Die Academy ist also allein aufgrund ihrer Zusammensetzung im höchsten Maße parteiisch. Das ist aber noch nicht alles, was es über die Vergabepraxis zu wissen gibt. Idealerweise würden die Mitglieder der Academy für die Nominierung eines Films mehr oder minder objektive Kriterien festlegen. Zum Beispiel wie finanziell erfolgreich er war oder wie die Kritiken im Durchschnitt ausfielen. Tatsächlich entscheidet aber vor allem Geld, wer in die nähere Auswahl kommt.

Die Anonymität der Academy-Mitglieder verhindert zwar eine direkte Bestechung, das heißt aber noch lange nicht, dass Geld hier nichts ausrichten kann. Um einen Film für einen Oscar (oder auch andere Awards) zu platzieren, schalten Produktionsfirmen sogenannte For-your-consideration-Kampagnen. Ziel ist es, mit möglichst effektiven Marketingkniffen Filme unter den Entscheidungsträger*innen der verschiedenen Awards so bekannt wie möglich zu machen.

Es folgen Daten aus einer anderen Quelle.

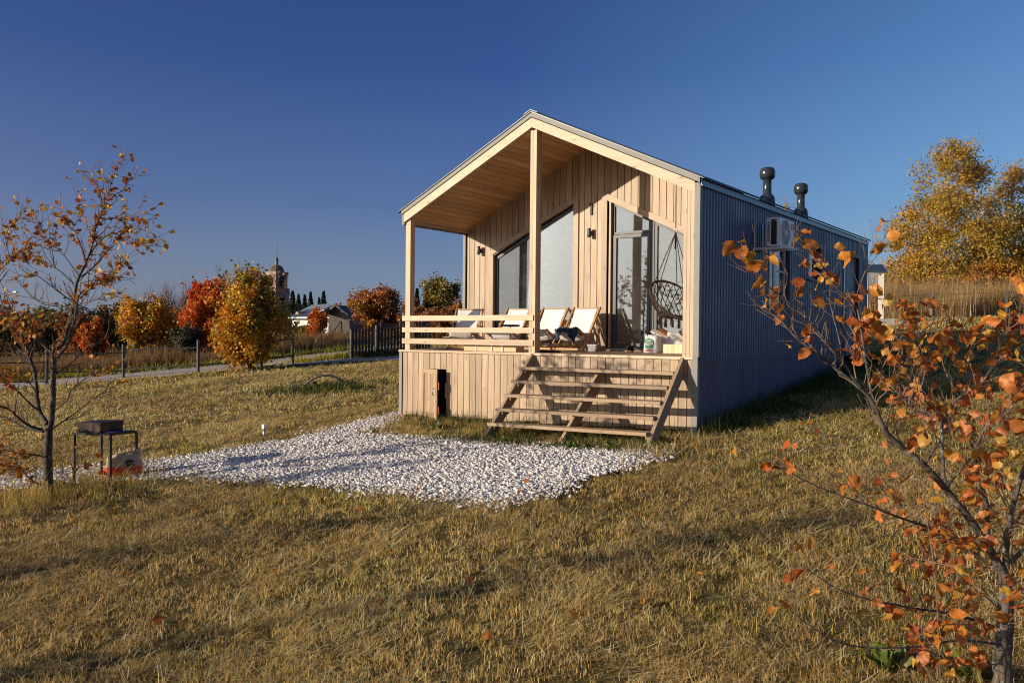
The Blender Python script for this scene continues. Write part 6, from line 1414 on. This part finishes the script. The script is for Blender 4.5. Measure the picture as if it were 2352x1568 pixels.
def lawn():
    parts = []
    for (r0, r1, up, lit, ws, Ls) in ((1.6, 6.5, 3600, 1700, .92, .92), (6.5, 11, 2300, 1100, 1.2, .92), (11, 18, 1250, 620, 1.7, .95), (18, 30, 430, 230, 2.9, 1.05), (30, 48, 85, 45, 6.5, 1.4)):
        for kind, dens in (('up', up), ('lie', lit)):
            x, y = wedge_points(r0, r1, dens)
            ok = ~in_poly(x, y, HOUSE) & ~in_poly(x+rng.normal(0, .06, len(x)), y+rng.normal(0, .06, len(x)), GRAVEL)
            if r1 > 20: ok &= ~in_poly(x, y, ROADP) & ~in_poly(x, y, DRVP)
            fs = 1.0 if r1 < 12 else .6
            macro = vnoise(x*.45+3, y*.45, 12); patch = vnoise(x*.9, y*.9, 1)*.55+vnoise(x*2.6, y*2.6, 2)*.45; clump = vnoise(x*6.5*fs, y*6.5*fs, 4)*.6+vnoise(x*15*fs, y*15*fs, 14)*.4
            strawy = vnoise(x*1.5+5, y*1.5, 6)*.6+vnoise(x*4.3, y*4.3, 7)*.4+.13*np.clip((x-6.5)/3, 0, 1)
            ok &= (rng.random(len(x)) < .12+1.25*sstep((clump-.30)/.35)) if kind == 'up' else (rng.random(len(x)) < .10+1.5*sstep((strawy-.40)/.32))
            x, y, patch, clump, macro, strawy = (q[ok] for q in (x, y, patch, clump, macro, strawy)); n = len(x)
            P = np.stack([x, y, gz(x, y)+.03*(vnoise(x/1.7, y/1.7, 3)-.6)+.04*(clump-.45)*min(1.0, fs+.2)], 1)
            if kind == 'up':
                g = rng.random(n) < np.clip((patch-.42)*2.0, .06, .50)*np.where(strawy > .55, .5, 1.0); shade_side = (x > 6) & (y > -.3*(x-6)) & (x < 13); g |= shade_side & (rng.random(n) < .55)
                c = np.where(g[:, None], pick(GREEN, n, .32), pick(STRAW, n, .30)); L = rng.gamma(6, .0074, n)*Ls*(.55+.5*patch+.5*clump); tl = np.abs(rng.normal(.30, .34, n)); bd = rng.normal(.35, .40, n); w = rng.uniform(.0034, .0068, n)*ws
            else:
                P[:, 2] += rng.uniform(.012, .055, n)+.05*np.clip(strawy-.5, 0, .4); c = pick([((.86, .65, .29), 4), ((.78, .55, .20), 4), ((.90, .77, .45), 1.6), ((.42, .25, .07), 1.1)], n, .25); L = rng.gamma(2.6, .038, n)*Ls+.025; tl = rng.normal(1.36, .22, n); bd = rng.normal(.12, .35, n); w = rng.uniform(.0032, .0062, n)*ws
            c = np.clip(c*(.70+.60*macro[:, None]), 0, .9)
            yaw = rng.uniform(0, 6.283, n)
            if kind == 'lie': yaw = np.where(rng.random(n) < .32, 6.283*vnoise(x*.8+9, y*.8, 21)*1.5+rng.normal(0, .35, n), yaw)
            parts.append(blades(P, yaw, L, w, tl, bd, c))
    return parts
def merge(parts, name, label, cat):
    V, A, B, C, o = [], [], [], [], 0
    for v, f4, f3, c in parts: V.append(v); A.append(f4+o); B.append(f3+o); C.append(c); o += len(v)
    ob = np_mesh(name, np.concatenate(V), np.concatenate(B), np.concatenate(C), 'grass_blade', None, np.concatenate(A)); return tag(ob, label, cat, None, 'stuff')
merge(lawn(), 'lawn_grass', 'mown yellowed lawn grass with loose straw', 'grass')
def fringe():
    """rank green growth along the cabin base, gravel edge, stairs, hoop and sapling feet"""
    parts = []
    def along(A, B, n, sp, L, cols, wd=.007):
        f = rng.random(n); x = A[0]+(B[0]-A[0])*f+rng.normal(0, sp, n); y = A[1]+(B[1]-A[1])*f+rng.normal(0, sp, n); k = vnoise(x*3, y*3, 8) > .35; x, y = x[k], y[k]; n = len(x)
        P = np.stack([x, y, gz(x, y)-.01], 1); parts.append(blades(P, rng.uniform(0, 6.283, n), rng.gamma(6, L/6, n), rng.uniform(.6, 1.4, n)*wd, np.abs(rng.normal(.3, .3, n)), rng.normal(.55, .4, n), pick(cols, n)))
    GR2 = [((.07, .105, .022), 4), ((.11, .135, .03), 3), ((.05, .075, .018), 3), ((.26, .20, .06), 1)]
    along((.0, -.35), (3.0, -.5), 3600, .22, .11, GR2+STRAW[:1]); along((.2, -.1), (3, -.1), 1500, .07, .16, GR2); along((1.5, -1.5), (3.0, -1.6), 2200, .28, .09, GR2)
    along((3.0, -1.6), (5.8, -1.35), 3400, .16, .13, GR2); along((3.2, -.6), (5.7, -.55), 2600, .3, .15, GR2); along((6.0, -.25), (6.4, -.9), 1300, .2, .18, GR2+STRAW); along((5.7, -1.3), (6.5, -1.7), 1100, .22, .15, GR2+STRAW)
    along((6.25, .0), (6.35, 9.6), 7500, .13, .24, GR2, .009); along((6.5, 1), (6.7, 9), 5000, .25, .15, GR2, .008)
    for i in range(len(GRAVEL)-1):
        A, B = GRAVEL[i], GRAVEL[i+1]; L = math.hypot(A[0]-B[0], A[1]-B[1])
        if depth_of((A[0], A[1], -1.3)) < 16: along(A, B, int(L*380), .11, .085, GR2+STRAW)
    a, c = ground(640, 900), ground(840, 890); along(a, c, 3600, .5, .16, GR2+[((.03, .045, .015), 3)], .018); 
    g1 = ground(112, 1150); along((g1.x-.6, g1.y-.5), (g1.x+.5, g1.y+.4), 1500, .35, .30, STRAW+GREEN, .006)
    g1 = ground(240, 1105); along((g1.x-.6, g1.y-.3), (g1.x+.6, g1.y+.5), 1500, .3, .16, STRAW+GREEN, .006)
    for A, B in zip(ROAD_N[:-1], ROAD_N[1:]): along(A, B, 800, .22, .12, GREEN+STRAW, .02)
    for A, B in zip(ROAD_F[:-1], ROAD_F[1:]): along(A, B, 1500, .45, .22, GR2+GREEN, .035)
    a, c = ground(808, 822), ground(960, 812); along(a, c, 2500, .35, .28, GR2, .03); along(ground(690, 834), ground(800, 822), 1500, .35, .2, GREEN, .03)
    return parts
merge(fringe(), 'rank_grass', 'longer green grass and weeds along the cabin and the gravel', 'grass')
def tall(name, label, near, far, n, L, cols, wd, seed):
    """dense stand of dry grass between two ground lines"""
    f, k = rng.random(n), rng.random(n)**1.3
    def line(pts, t): t = t*(len(pts)-1); i = np.minimum(t.astype(int), len(pts)-2); q = (t-i)[:, None]; a = np.array(pts); return a[i]*(1-q)+a[i+1]*q
    Pn, Pf = line(near, f), line(far, f); P = Pn*(1-k[:, None])+Pf*k[:, None]; x, y = P[:, 0]+rng.normal(0, .2, n), P[:, 1]+rng.normal(0, .2, n); m = .6+.7*vnoise(x*.5, y*.5, seed)
    Pb = np.stack([x, y, gz(x, y)], 1); merge([blades(Pb, rng.uniform(0, 6.283, n), rng.gamma(14, L/14, n)*m, rng.uniform(.6, 1.4, n)*wd, np.abs(rng.normal(.08, .12, n)), rng.normal(.2, .25, n), pick(cols, n))], name, label, 'dry grass')
FPT = lambda u, d: tuple(place(u, 700, d)[0][:2])
tall('tall_dry_grass', 'tall pale dry grass field behind the wire fence', [FPT(u, d) for u, d in ((1940, 38.5), (2080, 37), (2200, 36.5), (2320, 37.5), (2480, 38.5))], [FPT(u, d) for u, d in ((1940, 52), (2080, 52), (2200, 52), (2320, 52), (2480, 53))], 90000, 1.3, [((.50, .34, .15), 4), ((.60, .43, .22), 3), ((.34, .22, .09), 3)], .015, 3)
tall('tall_dry_grass', 'brown dry meadow between the dirt road and the bushes', [(p[0]-.8, p[1]+1.2) for p in ROAD_F[:-1]], [(p[0]-9, p[1]+14) for p in ROAD_F[:-1]], 70000, .50, [((.30, .155, .065), 4), ((.32, .21, .095), 3), ((.15, .095, .045), 3), ((.13, .115, .035), 1.5)], .024, 9)
# broadleaf weeds
def dock(p, n, L, label, cols=[((.075, .16, .022), 3), ((.12, .19, .03), 2), ((.20, .19, .04), 1)]):
    base = Vector((p.x, p.y, float(gz(p.x, p.y)))); a = rng.uniform(0, 6.283, n); tl = rng.uniform(.3, 1.15, n); D = np.stack([np.cos(a)*np.sin(tl), np.sin(a)*np.sin(tl), np.cos(tl)], 1); P = np.array(base)+D*rng.uniform(.0, L*.5, (n, 1))
    V, F, c, luv = leaf_batch(P, D, L*rng.uniform(.6, 1.1, n), pick(cols, n), 7, .04); o = np_mesh('broadleaf_weed', V, None, c, 'big_leaf', None, F, luv, smooth=True); o.data.transform(Matrix.Translation(-base)); o.location = base; ORG[o.name] = base; tag(o, label, 'weed')
for u, v, n, L, lab in ((2040, 1545, 26, .16, 'bright green broadleaf weed in front of the nearest young tree'), (2225, 1562, 16, .14, 'green broadleaf weed at the foot of the nearest young tree'), (1160, 1020, 14, .12, 'dark green weed left of the stair foot'), (1320, 1035, 18, .14, 'green weed tuft before the stairs middle'), (1400, 1037, 16, .13, 'green weed tuft before the right part of the stairs'), (1000, 985, 16, .13, 'green weed under the hatch door'), (1650, 960, 22, .2, 'dark weed at the right cabin corner'), (940, 1040, 10, .07, 'tiny green weed growing out of the gravel'), (860, 1000, 14, .09, 'low green weeds at the gravel corner near the cabin')):
    dock(ground(u, v), n, L, lab)
# fallen leaves
FL = [(955, 1135), (968, 1136), (1190, 1138), (1105, 1155), (1215, 1118), (770, 1100), (1075, 1350), (705, 1290), (620, 1330), (890, 1278), (350, 1440), (1240, 1255), (1480, 1400), (540, 1200), (1700, 1230), (1330, 1440), (1010, 1500), (820, 1180), (440, 1180), (1600, 1330), (300, 1330), (1900, 1300), (1760, 1420), (1130, 1470), (250, 1180), (160, 1200), (60, 1215), (200, 1145), (330, 1095), (880, 1395)]
for k, (u, v) in enumerate(FL):
    p = ground(u, v); P = np.array([[0, 0, .05]]); V, F, c, luv = leaf_batch(P, np.array([[rng.normal(), rng.normal(), .1]]), np.array([.085]), pick(ORANGES[:3], 1), 7); o = np_mesh('fallen_leaf', V, None, c, 'big_leaf', None, F, luv, smooth=True); o.location = p
    tag(o, 'small orange fallen leaf lying on the white gravel' if k < 6 else 'small orange brown fallen leaf lying on the mown lawn', 'leaf', 'fallen leaves on the gravel' if k < 6 else 'fallen leaves on the lawn')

So werden beispielsweise die Filme direkt von den Studios an die Academy geschickt, damit die Mitglieder sie sich kostenlos anschauen können — gespeichert auf einem brandneuen iPad, das die Damen und Herren selbstverständlich behalten dürfen. Oder indem sie Partys veranstalten und möglichst viele Personen einladen, die im Verdacht stehen, zur Academy zu gehören. Inzwischen gibt es sogar Insider, die sich auf die Kampagnen spezialisieren und sie für andere durchführen.

Die New York Times errechnete vor kurzem, dass Studios bis zu 10 Millionen Dollar locker machen, nur um eine Oscarnominierung für den Besten Film einfahren zu können. Warum sie so viel Geld für einen Oscar ausgeben? Eine Nominierung allein kann die Umsatzzahlen so stark erhöhen, dass Studios doppelt oder dreifach so viel verdienen, wie sie in die Kampagnen investiert haben.

#Oscarssowhite, aber #itgetsbetter

Einen Oscar zu gewinnen hat also nur bedingt etwas damit zu tun, wie cineastisch wertvoll ein Film tatsächlich ist. Vielmehr liegt es an der Zusammensetzung der Academy und dem Geld, das die Studios locker machen können. Aber es wird langsam besser.

2015 hatten zum ersten Mal Afro- und Lateinamerikaner*innen aus der Branche die Oscars boykottiert, nachdem ausschließlich weiße Schauspieler*innen für die Oscars nominiert worden waren. Unter #Oscarssowhite protestierten sie gegen die offensichtliche Einseitigkeit der Vergabepraxis, die überholten Regeln für die Mitgliedschaft in der Academy und die ausbleibende Bereitschaft, etwas an der Situation zu ändern. Nach zwei Jahren des Protestes hat sich nun endlich etwas getan.

Inzwischen bemüht sich die Academy bei der Auswahl neuer Mitglieder um mehr Diversität. Zudem wurden einige Privilegien der lebenslangen Mitgliedschaft aufgehoben. Zum Beispiel bleiben neue Mitglieder höchstens für zehn Jahre in der Academy und auch nur, wenn sie aktiv in der Branche tätig sind. Die aktuelle Präsidentin der Academy sagte in einem Interview mit der Los Angeles Times: "Unser Ziel ist es, sicherzustellen, dass wir aktiv verschiedene Stimmen einbringen, unabhängig von Geschlecht, Hautfarbe oder sexueller Orientierung." Expert*innen bezweifeln jedoch, dass dieses Ziel allzu schnell erreicht werden wird, auch wenn die getroffenen Maßnahmen ein Schritt in die richtige Richtung seien.

Und der Oscar geht an …

Einen Oscar zu gewinnen heißt also noch lange nicht, dass Filme oder Preisträger*innen ihn auch tatsächlich verdient haben. Trotzdem ist es okay, auf die Verleihung hinzufiebern und sich mit den Gewinner*innen mitzufreuen. Und genauso ist es okay, die Oscars bescheuert zu finden und das komplette System infrage zu stellen. Jedenfalls wenn du weißt, wie das System funktioniert – und das tust du ja jetzt.